Все разрешено, все возможно: и ложное выдать за истинное, и мнимость возвести в перл создания, и — между прочим — бестолковую, легковесную игру с жанровыми клише представить как откровение постмодернистской культуры.

Т.К.: Кстати, о постмодернизме... Хотели бы вы что-нибудь добавить к сказанному?

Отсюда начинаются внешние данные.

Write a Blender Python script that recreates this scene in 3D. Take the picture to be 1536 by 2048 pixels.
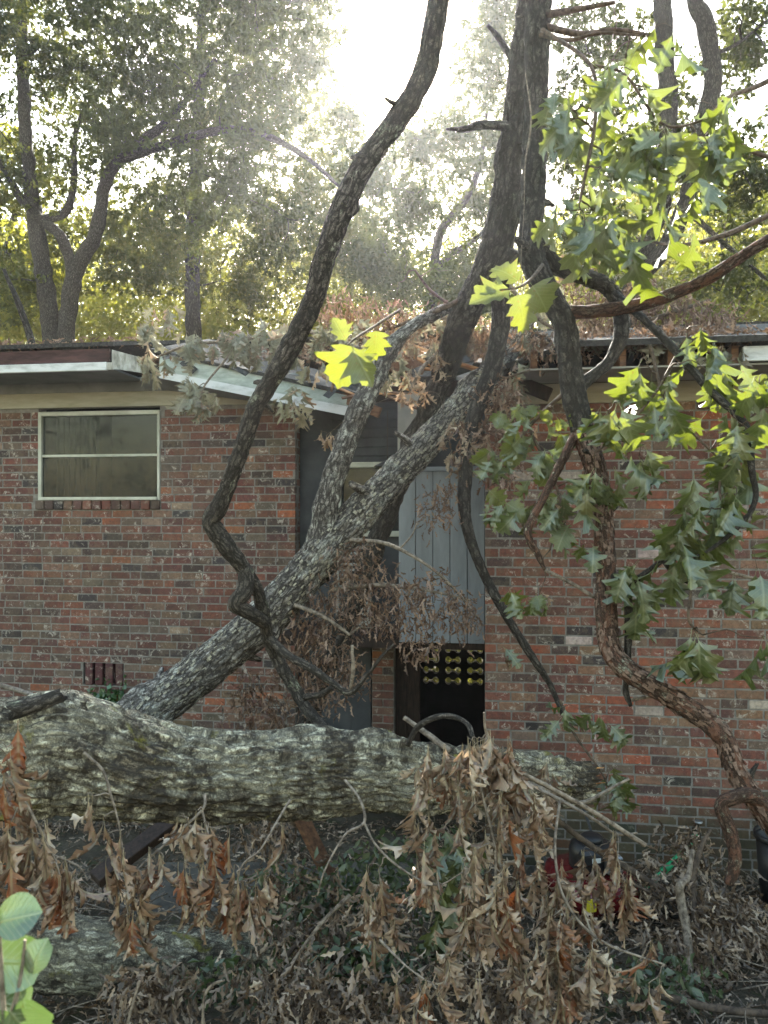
import bpy, math, random
import numpy as np
from mathutils import Vector, Matrix, Quaternion

for o in list(bpy.data.objects):
    bpy.data.objects.remove(o, do_unlink=True)
random.seed(7)
RNG = np.random.default_rng(11)
R = math.radians
scene = bpy.context.scene
COL = scene.collection

# ------------------------------------------------------------------ camera
F, CU, CV, CAMZ = 1550.0, 768.0, 1024.0, 1.6
cam = bpy.data.cameras.new('camera')
cam.sensor_fit = 'VERTICAL'
cam.sensor_height = 36.0
cam.lens = F / 2048.0 * 36.0
cam.clip_start = 0.05
cam.clip_end = 2000.0
cam.dof.use_dof = True
cam.dof.focus_distance = 5.0
cam.dof.aperture_fstop = 9.0
camo = bpy.data.objects.new('camera', cam)
camo.location = (0, 0, CAMZ)
camo.rotation_euler = (R(90), 0, 0)
COL.objects.link(camo)
scene.camera = camo

# ------------------------------------------------------------------ sky and sun
SUN_EL = 31.0
HAZE = 0.0005
world = bpy.data.worlds.new('World')
scene.world = world
world.use_nodes = True
wn = world.node_tree
wn.nodes.clear()
wo = wn.nodes.new('ShaderNodeOutputWorld')
wb = wn.nodes.new('ShaderNodeBackground')
ws = wn.nodes.new('ShaderNodeTexSky')
ws.sky_type = 'NISHITA'
ws.sun_disc = False
ws.sun_elevation = R(SUN_EL)
ws.sun_rotation = 0.0
ws.air_density = 2.0
ws.dust_density = 1.0
ws.ozone_density = 0.0
wb.inputs['Strength'].default_value = 0.08
wn.links.new(ws.outputs[0], wb.inputs[0])
wn.links.new(wb.outputs[0], wo.inputs[0])
sun = bpy.data.lights.new('sun', 'SUN')
sun.energy = 5.0
sun.angle = R(0.6)
sun.color = (1.0, 0.94, 0.84)
suno = bpy.data.objects.new('sun', sun)
sd = Vector((-0.01, math.cos(R(SUN_EL)), math.sin(R(SUN_EL))))
suno.rotation_euler = sd.to_track_quat('Z', 'Y').to_euler()
suno.location = (0, 20, 14)
COL.objects.link(suno)
scene.view_settings.view_transform = 'Standard'
scene.view_settings.look = 'None'
scene.view_settings.exposure = 3.15
scene.view_settings.gamma = 1.0
scene.render.engine = 'CYCLES'
cy = scene.cycles
cy.use_denoising = True
cy.max_bounces = 7
cy.diffuse_bounces = 3
cy.glossy_bounces = 3
cy.transmission_bounces = 5
cy.transparent_max_bounces = 8
cy.volume_bounces = 0
cy.caustics_reflective = False
cy.caustics_refractive = False
cy.sample_clamp_indirect = 6.0

# ------------------------------------------------------------------ numeric helpers
def P(u, v, Z):
    """the point at depth Z that a photograph position looks at"""
    return Vector(((u - CU) / F * Z, Z, CAMZ - (v - CV) / F * Z))

def PP(lst):
    return [P(*a) for a in lst]

def _hash(ix, iy, iz):
    n = (ix.astype(np.int64) * 374761393 + iy.astype(np.int64) * 668265263 + iz.astype(np.int64) * 2147483647 + 1013904223)
    n = (n ^ (n >> 13)) * 1274126177
    n = n & 0x7fffffff
    n = (n ^ (n >> 16)) * 2246822519
    return ((n & 0xffffff) / float(0xffffff))

def vnoise(p):
    p = np.asarray(p, float)
    i = np.floor(p); f = p - i
    f = f * f * (3 - 2 * f)
    x, y, z = i[:, 0], i[:, 1], i[:, 2]
    out = 0
    for dx in (0, 1):
        wx = f[:, 0] if dx else 1 - f[:, 0]
        for dy in (0, 1):
            wy = f[:, 1] if dy else 1 - f[:, 1]
            for dz in (0, 1):
                wz = f[:, 2] if dz else 1 - f[:, 2]
                out = out + _hash(x + dx, y + dy, z + dz) * wx * wy * wz
    return out

def fbm(p, o=3):
    s, a, t = 0, 1.0, 0
    for k in range(o):
        s = s + a * vnoise(p * (2.03 ** k) + 17.3 * k); t += a; a *= 0.5
    return s / t

def catmull(pts, rad, step):
    pts = np.array([tuple(p) for p in pts], float)
    rad = np.array(rad, float)
    n = len(pts)
    ext = np.vstack([2 * pts[0] - pts[1], pts, 2 * pts[-1] - pts[-2]])
    op, orr = [], []
    for i in range(n - 1):
        p0, p1, p2, p3 = ext[i:i + 4]
        L = np.linalg.norm(p2 - p1)
        k = max(2, int(math.ceil(L / step)))
        t = np.linspace(0, 1, k, endpoint=False)[:, None]
        op.append(0.5 * ((2 * p1) + (-p0 + p2) * t + (2 * p0 - 5 * p1 + 4 * p2 - p3) * t * t + (-p0 + 3 * p1 - 3 * p2 + p3) * t ** 3))
        orr.append(rad[i] + (rad[i + 1] - rad[i]) * t[:, 0])
    op.append(pts[-1:]); orr.append(rad[-1:])
    return np.vstack(op), np.concatenate(orr)

class MB:
    """collects vertices and faces for one mesh"""
    def __init__(s):
        s.v, s.f4, s.f3, s.bk, s.col, s.n = [], [], [], [], [], 0
    def add(s, v, f4=None, f3=None, bk=None, col=None):
        v = np.asarray(v, float).reshape(-1, 3)
        if f4 is not None and len(f4): s.f4.append(np.asarray(f4, np.int64).reshape(-1, 4) + s.n)
        if f3 is not None and len(f3): s.f3.append(np.asarray(f3, np.int64).reshape(-1, 3) + s.n)
        s.v.append(v)
        s.bk.append(np.asarray(bk, float) if bk is not None else v.copy())
        if col is not None: s.col.append(np.tile(np.asarray(col, float), (len(v), 1)))
        s.n += len(v)
        return s
    def mesh(s, name, origin=(0, 0, 0), smooth=True, bark=False):
        V = np.vstack(s.v) - np.array(tuple(origin))
        f4 = np.vstack(s.f4) if s.f4 else np.zeros((0, 4), np.int64)
        f3 = np.vstack(s.f3) if s.f3 else np.zeros((0, 3), np.int64)
        me = bpy.data.meshes.new(name)
        me.vertices.add(len(V)); me.vertices.foreach_set('co', V.astype(np.float32).ravel())
        nl = f4.size + f3.size
        me.loops.add(nl)
        me.loops.foreach_set('vertex_index', np.concatenate([f4.ravel(), f3.ravel()]).astype(np.int32))
        npoly = len(f4) + len(f3)
        me.polygons.add(npoly)
        st = np.concatenate([np.arange(len(f4)) * 4, len(f4) * 4 + np.arange(len(f3)) * 3]).astype(np.int32)
        me.polygons.foreach_set('loop_start', st)
        me.update(calc_edges=True)
        me.polygons.foreach_set('use_smooth', np.full(npoly, smooth))
        if bark:
            a = me.attributes.new('bk', 'FLOAT_VECTOR', 'POINT')
            a.data.foreach_set('vector', np.vstack(s.bk).astype(np.float32).ravel())
        if s.col:
            a = me.attributes.new('bc', 'FLOAT_COLOR', 'POINT')
            c = np.vstack(s.col); c = np.hstack([c, np.ones((len(c), 1))])
            a.data.foreach_set('color', c.astype(np.float32).ravel())
        me.validate()
        return me
    def build(s, name, mat, parent=None, origin=(0, 0, 0), smooth=True, bark=False, kind=None):
        o = bpy.data.objects.new(name, s.mesh(name, origin, smooth, bark))
        if mat: o.data.materials.append(mat)
        COL.objects.link(o)
        if parent is not None: o.parent = parent
        else: o.location = tuple(origin)
        if kind: o['kind'] = kind
        return o
    # ---- shapes
    def tube(s, pts, rad, nseg=10, step=None, disp=0.0, fr=(7.0, 2.0), bump=0.0, jag=0.0, seed=0.0, knots=0):
        rmax = max(rad)
        step = step or max(2 * math.pi * rmax / nseg, 0.004)
        c, r = catmull(pts, rad, step)
        n = len(c)
        T = np.gradient(c, axis=0); T /= np.linalg.norm(T, axis=1)[:, None] + 1e-9
        a = np.array([0, 0, 1.0]) if abs(T[0][2]) < 0.9 else np.array([1.0, 0, 0])
        N = np.cross(T[0], a); N /= np.linalg.norm(N)
        Ns = np.empty((n, 3)); Ns[0] = N
        for i in range(1, n):
            N = Ns[i - 1] - T[i] * np.dot(Ns[i - 1], T[i]); Ns[i] = N / (np.linalg.norm(N) + 1e-9)
        B = np.cross(T, Ns)
        L = np.concatenate([[0], np.cumsum(np.linalg.norm(np.diff(c, axis=0), axis=1))])
        th = np.linspace(0, 2 * np.pi, nseg, endpoint=False)
        ct, sn = np.cos(th), np.sin(th)
        rr = np.repeat(r[:, None], nseg, 1)
        bk = np.stack([ct[None] * rr, sn[None] * rr, np.repeat(L[:, None], nseg, 1)], 2).reshape(-1, 3)
        if disp or bump:
            q = bk.copy() + seed
            d = np.zeros(len(q))
            if disp:
                w = q.copy(); w[:, :2] *= fr[0]; w[:, 2] *= fr[1]
                wob = q * 5.0
                w[:, 0] += fbm(wob, 2) * 1.4; w[:, 1] += fbm(wob + 9, 2) * 1.4
                rid = (1 - np.abs(2 * vnoise(w) - 1)) ** 3
                rid2 = (1 - np.abs(2 * vnoise(w * 2.3 + 5) - 1)) ** 3
                d += disp * (0.35 - rid * 1.0 + 0.5 * (0.35 - rid2))
            if bump:
                d += bump * (fbm(q * np.array([6, 6, 3.0]), 3) - 0.5) * 2
            if knots:
                kr = np.random.default_rng(int(seed * 10) + 3)
                tg = np.tile(th, n); Lg = np.repeat(L, nseg); r0 = np.repeat(r, nseg)
                for _ in range(knots):
                    ks, kt, kw, ka = kr.uniform(0, L[-1]), kr.uniform(0, 6.28), kr.uniform(.5, 1.1), kr.uniform(-.18, .42)
                    dt = np.abs((tg - kt + np.pi) % (2 * np.pi) - np.pi)
                    d += ka * r0 * np.exp(-(((Lg - ks) / (r0 * kw)) ** 2 + (dt / (kw * .7)) ** 2))
            rr = rr + d.reshape(n, nseg)
        off = ct[None, :, None] * Ns[:, None, :] * rr[:, :, None] + sn[None, :, None] * B[:, None, :] * rr[:, :, None]
        V = c[:, None, :] + off
        if jag:
            V[-1] += T[-1][None] * (RNG.random(nseg)[:, None] * jag)
            V[0] -= T[0][None] * (RNG.random(nseg)[:, None] * jag)
        V = V.reshape(-1, 3)
        i = np.arange(n - 1)[:, None] * nseg; j = np.arange(nseg)[None]; k = (j + 1) % nseg
        f4 = np.stack([i + j, i + k, i + nseg + k, i + nseg + j], 2).reshape(-1, 4)
        V = np.vstack([V, c[0], c[-1]]); bk = np.vstack([bk, [0, 0, L[0]], [0, 0, L[-1]]])
        m = n * nseg
        jj = np.arange(nseg); kk = (jj + 1) % nseg
        f3 = np.vstack([np.stack([np.full(nseg, m), kk, jj], 1), np.stack([np.full(nseg, m + 1), (n - 1) * nseg + jj, (n - 1) * nseg + kk], 1)])
        return s.add(V, f4, f3, bk)
    def box(s, x0, x1, y0, y1, z0, z1, ch=0.0, jit=0.0, col=None, M=None):
        if ch <= 0:
            v = np.array([(x, y, z) for z in (z0, z1) for y in (y0, y1) for x in (x0, x1)], float)
            f = [(0, 2, 3, 1), (4, 5, 7, 6), (0, 1, 5, 4), (2, 6, 7, 3), (0, 4, 6, 2), (1, 3, 7, 5)]
            f3 = None
        else:
            ch = min(ch, (x1 - x0) / 3, (y1 - y0) / 3, (z1 - z0) / 3)
            v, idx = [], {}
            for cz, sz in ((z0, 1), (z1, -1)):
                for cyy, sy in ((y0, 1), (y1, -1)):
                    for cx, sx in ((x0, 1), (x1, -1)):
                        b = len(v)
                        v += [(cx, cyy + sy * ch, cz + sz * ch), (cx + sx * ch, cyy, cz + sz * ch), (cx + sx * ch, cyy + sy * ch, cz)]
            v = np.array(v)
            def q(c, a): return c * 3 + a
            # corner order: x fastest, then y, then z
            f = [[q(0, 0), q(4, 0), q(6, 0), q(2, 0)], [q(1, 0), q(3, 0), q(7, 0), q(5, 0)],
                 [q(0, 1), q(1, 1), q(5, 1), q(4, 1)], [q(2, 1), q(6, 1), q(7, 1), q(3, 1)],
                 [q(0, 2), q(2, 2), q(3, 2), q(1, 2)], [q(4, 2), q(5, 2), q(7, 2), q(6, 2)]]
            for a, b in ((0, 1), (2, 3), (4, 5), (6, 7)): f.append([q(a, 1), q(a, 2), q(b, 2), q(b, 1)])
            for a, b in ((0, 2), (1, 3), (4, 6), (5, 7)): f.append([q(a, 0), q(a, 2), q(b, 2), q(b, 0)])
            for a, b in ((0, 4), (1, 5), (2, 6), (3, 7)): f.append([q(a, 0), q(a, 1), q(b, 1), q(b, 0)])
            f3 = [[q(c, 0), q(c, 1), q(c, 2)] for c in range(8)]
        if jit: v = v + RNG.uniform(-jit, jit, v.shape)
        if M is not None:
            v = np.array([tuple(M @ Vector(p)) for p in v])
        return s.add(v, f, f3, col=col)
    def beam(s, a, b, w, h, up=(0, 0, 1), ch=0.004):
        a, b = Vector(a), Vector(b)
        d = (b - a); L = d.length; d.normalize()
        side = d.cross(Vector(up)).normalized(); u2 = side.cross(d)
        M = Matrix(((d.x, side.x, u2.x, a.x), (d.y, side.y, u2.y, a.y), (d.z, side.z, u2.z, a.z), (0, 0, 0, 1)))
        return s.box(0, L, -w / 2, w / 2, -h / 2, h / 2, ch, M=M)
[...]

А.М.: Постмодернизм создал свой имидж художника. Этот художник активно живет в реальной культурной среде. Он не задается целью во что бы то ни стало быть своеобразным, уникальным, ни на кого не похожим. То, что возникло в окружающей культуре, он сознательно и самостоятельно включает в арсенал своих возможностей, своих средств. Это важно уже хотя бы потому, что аудиовизуальная культура и современное коммерческое «искусство» отработало стереотипы, отличающиеся большой агрессивной силой воздействия на человеческую психику. Аттракционы ужасов, насилия, беспощадной мести, абсурдной жестокости. Физиологический прессинг, воздействующий на зрение и на слух человека. Все это уже привычный рабочий инструментарий коммерческого «искусства». Пренебрегать всем этим — нельзя, отвлекаться от этого — нельзя, это значило бы оказаться в пустоте и остаться неуслышанным. Надо все это внимательно изучать — не для того, чтобы подражать или заимствовать, не для того, чтобы самому становиться на путь гонки аттракционов, на путь агрессии как таковой, но ради того, чтобы уметь извлечь из окружающего опыта, в том числе и из опыта зрителей, все то, что может в необходимой мере помочь выразить и донести до людей те существенные идеи, те важные мысли, которые тебя волнуют, если ты художник. Надо овладеть — именно овладеть — теми накоплениями, которые уже произошли в «агрессивных жанрах» современной культурной индустрии. С тем чтобы свободно и осмысленно пользоваться этими возможностями: так, как человек пользуется определенными энергоносителями, направляя извлеченную энергию не на разрушение, не в распыл, но на достижение добрых целей, подобающих человеку.


Митта А. «В аспектах постмодернизма…» (инт. Т. Кукаркиной) // Искусство кино. 1989. № 7.

Примечания

  1. Разговор о постмодернизме уже возникал на страницах «Искусства кино». См., например, статьи А. Тимофеевского (1988, N 6, 8).